Les personnes qui ont une soixantaine d’années ont appris une Histoire de l’art qui ressemblait au grand schéma de Barr[4] dans lequel il y avait une sorte de généalogie des formes et où il fallait ajouter une forme à la forme d’après. D’autres, qui sont à peu près de la même génération, ont appris un sérieux de l’objet et une sorte de franchise du comportement de l’artiste à l’égard de son objet, qui ne devait mentir en aucun cas : la toile devait paraître comme toile, le matériau comme matériau, il ne fallait pas mentir. Puis, cet enseignement-là a évolué. On s’est dit qu’il valait mieux apporter quelque chose de plus, élargir le territoire de conscience que l’œuvre nous donne et on a inventé des sortes de visions « spaghetti » : un peu comme le western est spaghetti, on faisait un peu de conceptuel spaghetti, etc. C’est aussi très intéressant et très important. Mais on s’aperçoit que cet élargissement du territoire de la conscience géographique, comme cela, ne convenait pas et que tout ce qui nous apparaissait comme essentiel du point de vue de l’évolution de l’art s’est finalement rétracté. Et depuis dix ans, on s’intéresse plutôt à l’involution de l’art, c’est-à-dire à la façon dont il va pénétrer à l’intérieur de la psyché, chose qui était complètement abandonnée auparavant. On redécouvre ainsi des artistes de ces trente dernières années que l’on avait volontairement écartés parce qu’ils s’intéressaient à une sorte de psychologie ou d’humanité de l’humanité, qui est évidemment un thème essentiel.
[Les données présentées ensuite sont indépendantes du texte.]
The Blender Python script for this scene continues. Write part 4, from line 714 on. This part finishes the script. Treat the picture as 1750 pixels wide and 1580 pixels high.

Il y a une façon qu’a l’enseignement de porter des connaissances et une façon pour les artistes de sans cesse montrer que ces connaissances doivent se dérober pour que l’œuvre se fabrique. C’est dans l’acceptation de cette extériorité fondamentale, presque intrinsèque, que l’enseignement peut se faire. Et c’est là, il me semble, que les écoles d’art ont une importance extraordinaire. C’est parce qu’il y a la nécessité d’inventer en permanence des mots inconnus, parce qu’il y a la nécessité de poser ces mots inconnus entre la Grotte Chauvet et Tino Sehgal, si je puis dire, qu’une difficulté inhérente à ce qui se dérobe, à ce qui est mouvant en permanence, se crée. Et c’est là que réside exactement l’utilité de l’école d’art dans notre société. Notre société est en permanence en temps de crise. Elle représente le mouvant avec lequel l’artiste est sans cesse en contact puisque tout ce qu’il va toucher, il doit le réinventer. À mon avis, la grande force des écoles d’art du futur et d’aujourd’hui est de pouvoir intervenir dans cette réalité politique, humaine, sociale que cette mobilité, cette ductilité, finalement, de la matière de l’art, permet aux artistes d’explorer. Les artistes font un métier de pointe, ils vont vers les zones les moins oxygénées du savoir, de la connaissance et de la forme. Cela leur donne la capacité extraordinaire de participer à la métamorphose ultra-rapide et permanente de nos pensées et c’est à peu près pour cela que je crois que les écoles d’art sont essentielles. Au Palais de Tokyo, on accueille évidemment autant qu’on le peut d’anciens élèves des écoles d’art. On le fait quand ils nous paraissent simplement dans un état merveilleux d’épanouissement.

Notes :

[4] Alfred Hamilton Barr (1902-1981), historien de l'art américain, premier directeur du Museum of Modern Art de New York (États-Unis).